** Begin RECORD EXTRACTS **

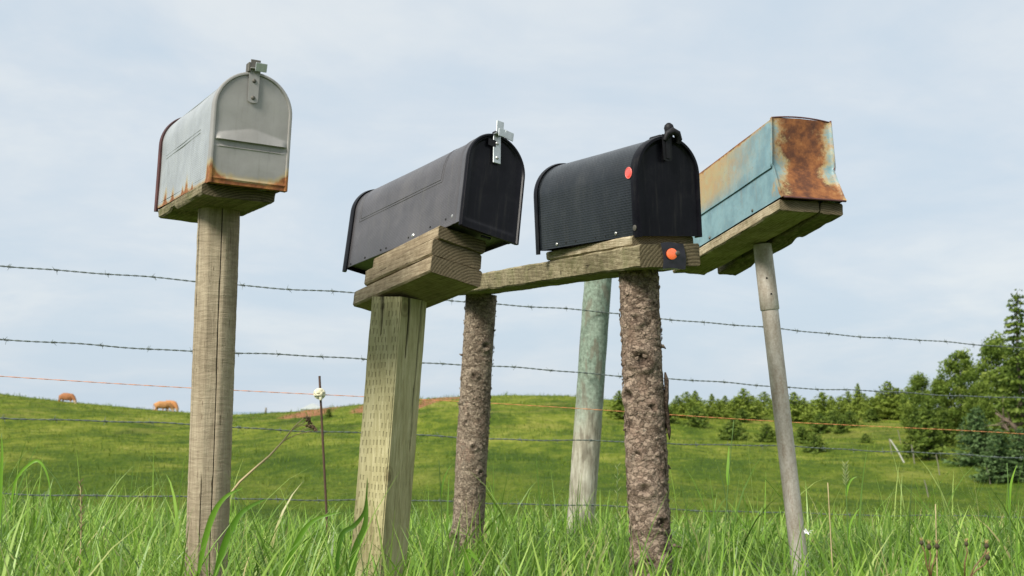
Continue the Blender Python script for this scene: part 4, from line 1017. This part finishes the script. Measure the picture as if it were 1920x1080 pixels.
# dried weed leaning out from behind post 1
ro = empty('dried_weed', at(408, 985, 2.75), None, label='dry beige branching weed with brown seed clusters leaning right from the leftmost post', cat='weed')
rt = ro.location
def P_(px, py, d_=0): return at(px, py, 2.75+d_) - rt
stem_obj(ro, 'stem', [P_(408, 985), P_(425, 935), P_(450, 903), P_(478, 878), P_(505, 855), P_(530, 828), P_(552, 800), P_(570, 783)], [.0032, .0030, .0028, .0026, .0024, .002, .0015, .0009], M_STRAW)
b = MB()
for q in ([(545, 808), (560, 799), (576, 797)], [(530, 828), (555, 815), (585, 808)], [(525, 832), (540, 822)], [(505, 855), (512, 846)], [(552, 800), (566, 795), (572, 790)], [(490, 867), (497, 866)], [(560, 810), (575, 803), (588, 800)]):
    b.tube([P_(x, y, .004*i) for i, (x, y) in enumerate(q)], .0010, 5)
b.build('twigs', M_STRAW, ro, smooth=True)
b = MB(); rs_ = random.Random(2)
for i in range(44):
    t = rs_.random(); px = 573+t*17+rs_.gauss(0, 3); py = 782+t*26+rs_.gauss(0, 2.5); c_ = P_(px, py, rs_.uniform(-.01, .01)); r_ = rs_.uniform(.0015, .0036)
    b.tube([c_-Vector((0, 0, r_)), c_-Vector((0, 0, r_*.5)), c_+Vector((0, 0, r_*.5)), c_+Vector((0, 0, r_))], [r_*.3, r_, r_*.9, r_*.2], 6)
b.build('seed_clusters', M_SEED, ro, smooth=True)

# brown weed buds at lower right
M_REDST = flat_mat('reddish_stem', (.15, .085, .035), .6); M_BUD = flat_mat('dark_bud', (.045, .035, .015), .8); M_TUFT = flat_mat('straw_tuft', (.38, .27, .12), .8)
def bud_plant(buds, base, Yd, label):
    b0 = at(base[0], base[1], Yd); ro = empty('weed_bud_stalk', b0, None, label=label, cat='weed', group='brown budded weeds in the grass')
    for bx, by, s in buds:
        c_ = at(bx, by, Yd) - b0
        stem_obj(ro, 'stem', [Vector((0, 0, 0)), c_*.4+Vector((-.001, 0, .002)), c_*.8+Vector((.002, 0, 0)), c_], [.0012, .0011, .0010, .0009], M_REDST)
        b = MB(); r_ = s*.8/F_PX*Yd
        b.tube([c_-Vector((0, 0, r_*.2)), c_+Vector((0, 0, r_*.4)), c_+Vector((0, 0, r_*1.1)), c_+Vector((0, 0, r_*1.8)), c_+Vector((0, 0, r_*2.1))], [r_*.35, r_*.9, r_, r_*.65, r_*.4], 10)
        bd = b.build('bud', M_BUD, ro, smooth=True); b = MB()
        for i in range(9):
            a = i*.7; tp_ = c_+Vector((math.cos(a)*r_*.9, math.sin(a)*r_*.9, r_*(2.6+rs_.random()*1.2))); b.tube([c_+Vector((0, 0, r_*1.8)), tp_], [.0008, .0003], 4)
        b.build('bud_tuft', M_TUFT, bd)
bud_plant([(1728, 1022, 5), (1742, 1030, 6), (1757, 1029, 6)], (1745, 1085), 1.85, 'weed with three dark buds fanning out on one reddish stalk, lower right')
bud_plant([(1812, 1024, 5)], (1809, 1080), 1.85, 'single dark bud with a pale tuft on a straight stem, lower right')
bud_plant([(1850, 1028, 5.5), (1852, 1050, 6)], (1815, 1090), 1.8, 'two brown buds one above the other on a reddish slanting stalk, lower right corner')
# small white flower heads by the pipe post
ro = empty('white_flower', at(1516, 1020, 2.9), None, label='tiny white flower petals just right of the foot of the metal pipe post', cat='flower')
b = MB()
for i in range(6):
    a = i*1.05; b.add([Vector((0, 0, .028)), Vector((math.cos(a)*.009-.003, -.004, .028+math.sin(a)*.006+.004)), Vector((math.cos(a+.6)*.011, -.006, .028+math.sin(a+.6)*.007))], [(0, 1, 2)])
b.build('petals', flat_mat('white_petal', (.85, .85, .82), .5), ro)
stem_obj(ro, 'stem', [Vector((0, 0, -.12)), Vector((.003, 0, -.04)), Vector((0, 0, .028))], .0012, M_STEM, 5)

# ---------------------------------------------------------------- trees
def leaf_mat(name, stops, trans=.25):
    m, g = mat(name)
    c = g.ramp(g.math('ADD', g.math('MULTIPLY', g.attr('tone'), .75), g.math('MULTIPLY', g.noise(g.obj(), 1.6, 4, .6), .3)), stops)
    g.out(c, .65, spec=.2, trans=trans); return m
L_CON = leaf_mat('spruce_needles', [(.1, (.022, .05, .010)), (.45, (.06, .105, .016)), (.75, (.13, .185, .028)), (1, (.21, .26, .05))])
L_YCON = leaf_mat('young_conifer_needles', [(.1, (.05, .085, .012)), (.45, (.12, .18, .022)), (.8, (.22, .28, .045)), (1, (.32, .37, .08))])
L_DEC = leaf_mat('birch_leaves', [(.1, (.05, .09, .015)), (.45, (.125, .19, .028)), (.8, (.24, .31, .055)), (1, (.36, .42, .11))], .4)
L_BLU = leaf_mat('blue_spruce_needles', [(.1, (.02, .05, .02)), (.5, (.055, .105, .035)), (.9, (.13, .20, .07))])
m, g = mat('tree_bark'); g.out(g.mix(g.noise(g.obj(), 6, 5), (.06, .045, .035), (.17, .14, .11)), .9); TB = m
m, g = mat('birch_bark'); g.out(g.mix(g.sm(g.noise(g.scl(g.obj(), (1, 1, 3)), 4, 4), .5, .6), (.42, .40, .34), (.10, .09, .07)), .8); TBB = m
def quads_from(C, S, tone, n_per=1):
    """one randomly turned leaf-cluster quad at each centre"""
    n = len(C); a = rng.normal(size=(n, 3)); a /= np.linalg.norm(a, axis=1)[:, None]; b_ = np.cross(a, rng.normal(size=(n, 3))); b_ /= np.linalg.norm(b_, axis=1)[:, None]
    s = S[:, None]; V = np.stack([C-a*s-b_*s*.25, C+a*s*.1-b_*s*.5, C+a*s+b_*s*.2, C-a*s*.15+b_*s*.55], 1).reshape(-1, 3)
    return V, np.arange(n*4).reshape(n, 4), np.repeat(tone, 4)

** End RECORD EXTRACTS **
** Begin RECORD EXTRACTS **

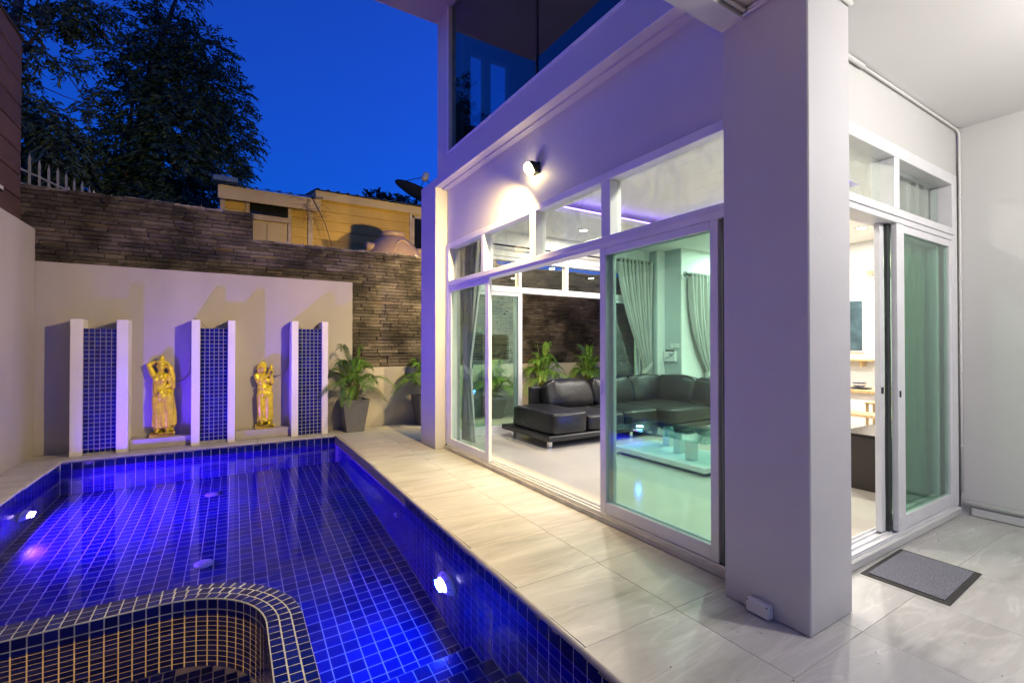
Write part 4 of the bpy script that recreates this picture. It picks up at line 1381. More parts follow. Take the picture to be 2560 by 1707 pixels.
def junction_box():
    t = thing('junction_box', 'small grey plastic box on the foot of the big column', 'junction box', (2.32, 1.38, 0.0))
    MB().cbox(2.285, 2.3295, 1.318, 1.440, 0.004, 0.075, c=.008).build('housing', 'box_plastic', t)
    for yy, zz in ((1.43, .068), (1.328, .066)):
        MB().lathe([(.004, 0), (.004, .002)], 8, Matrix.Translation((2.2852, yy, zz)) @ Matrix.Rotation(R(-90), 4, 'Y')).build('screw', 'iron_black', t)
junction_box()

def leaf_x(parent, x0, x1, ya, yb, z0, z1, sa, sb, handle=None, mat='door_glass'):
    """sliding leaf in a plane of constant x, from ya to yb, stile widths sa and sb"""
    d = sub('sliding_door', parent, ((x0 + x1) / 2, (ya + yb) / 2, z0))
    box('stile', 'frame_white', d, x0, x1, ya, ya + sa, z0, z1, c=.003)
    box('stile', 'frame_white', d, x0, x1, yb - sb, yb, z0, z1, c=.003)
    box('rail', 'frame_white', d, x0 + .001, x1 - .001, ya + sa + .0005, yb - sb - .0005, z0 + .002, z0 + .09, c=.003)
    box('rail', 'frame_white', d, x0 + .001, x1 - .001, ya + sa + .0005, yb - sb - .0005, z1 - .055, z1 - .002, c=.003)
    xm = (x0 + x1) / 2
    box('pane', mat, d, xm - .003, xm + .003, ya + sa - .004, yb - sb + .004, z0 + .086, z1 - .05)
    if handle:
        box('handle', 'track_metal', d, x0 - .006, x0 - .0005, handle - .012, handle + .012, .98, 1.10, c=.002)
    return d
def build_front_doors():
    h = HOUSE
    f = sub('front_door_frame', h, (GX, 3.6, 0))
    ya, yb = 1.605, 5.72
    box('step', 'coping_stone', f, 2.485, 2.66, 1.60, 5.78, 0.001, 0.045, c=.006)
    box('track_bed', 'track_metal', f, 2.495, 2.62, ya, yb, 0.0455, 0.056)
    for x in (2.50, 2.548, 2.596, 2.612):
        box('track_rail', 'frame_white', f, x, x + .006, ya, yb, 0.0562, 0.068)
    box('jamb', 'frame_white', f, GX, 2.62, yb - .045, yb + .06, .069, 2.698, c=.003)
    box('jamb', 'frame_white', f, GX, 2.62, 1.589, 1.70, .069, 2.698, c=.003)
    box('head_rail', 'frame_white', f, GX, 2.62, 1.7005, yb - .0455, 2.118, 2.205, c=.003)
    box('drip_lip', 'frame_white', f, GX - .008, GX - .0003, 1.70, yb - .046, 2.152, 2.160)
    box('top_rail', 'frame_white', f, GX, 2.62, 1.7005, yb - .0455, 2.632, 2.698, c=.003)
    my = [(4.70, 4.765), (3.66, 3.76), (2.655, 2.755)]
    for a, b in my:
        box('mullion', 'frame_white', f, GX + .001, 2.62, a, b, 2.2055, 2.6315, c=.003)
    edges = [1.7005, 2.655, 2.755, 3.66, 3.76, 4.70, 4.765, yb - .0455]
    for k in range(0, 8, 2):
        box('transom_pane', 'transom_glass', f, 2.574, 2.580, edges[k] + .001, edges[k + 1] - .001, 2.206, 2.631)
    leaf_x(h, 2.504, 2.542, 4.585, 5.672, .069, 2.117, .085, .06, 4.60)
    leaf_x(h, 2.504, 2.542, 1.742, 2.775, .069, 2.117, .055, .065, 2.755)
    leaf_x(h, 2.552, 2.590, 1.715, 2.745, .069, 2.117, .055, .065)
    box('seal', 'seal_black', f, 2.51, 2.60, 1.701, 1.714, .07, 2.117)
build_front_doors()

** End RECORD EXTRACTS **

▸ DIRECTIVE:
In the listing above, find the line with "Continue the Blender" and the line with "b.build('seed_clusters', M_SEED, ro, smooth=True)". Output those two lines and every line between them, exactly as written.

▸ RESULT FOR THIS TASK:
Continue the Blender Python script for this scene: part 4, from line 1017. This part finishes the script. Measure the picture as if it were 1920x1080 pixels.
# dried weed leaning out from behind post 1
ro = empty('dried_weed', at(408, 985, 2.75), None, label='dry beige branching weed with brown seed clusters leaning right from the leftmost post', cat='weed')
rt = ro.location
def P_(px, py, d_=0): return at(px, py, 2.75+d_) - rt
stem_obj(ro, 'stem', [P_(408, 985), P_(425, 935), P_(450, 903), P_(478, 878), P_(505, 855), P_(530, 828), P_(552, 800), P_(570, 783)], [.0032, .0030, .0028, .0026, .0024, .002, .0015, .0009], M_STRAW)
b = MB()
for q in ([(545, 808), (560, 799), (576, 797)], [(530, 828), (555, 815), (585, 808)], [(525, 832), (540, 822)], [(505, 855), (512, 846)], [(552, 800), (566, 795), (572, 790)], [(490, 867), (497, 866)], [(560, 810), (575, 803), (588, 800)]):
    b.tube([P_(x, y, .004*i) for i, (x, y) in enumerate(q)], .0010, 5)
b.build('twigs', M_STRAW, ro, smooth=True)
b = MB(); rs_ = random.Random(2)
for i in range(44):
    t = rs_.random(); px = 573+t*17+rs_.gauss(0, 3); py = 782+t*26+rs_.gauss(0, 2.5); c_ = P_(px, py, rs_.uniform(-.01, .01)); r_ = rs_.uniform(.0015, .0036)
    b.tube([c_-Vector((0, 0, r_)), c_-Vector((0, 0, r_*.5)), c_+Vector((0, 0, r_*.5)), c_+Vector((0, 0, r_))], [r_*.3, r_, r_*.9, r_*.2], 6)
b.build('seed_clusters', M_SEED, ro, smooth=True)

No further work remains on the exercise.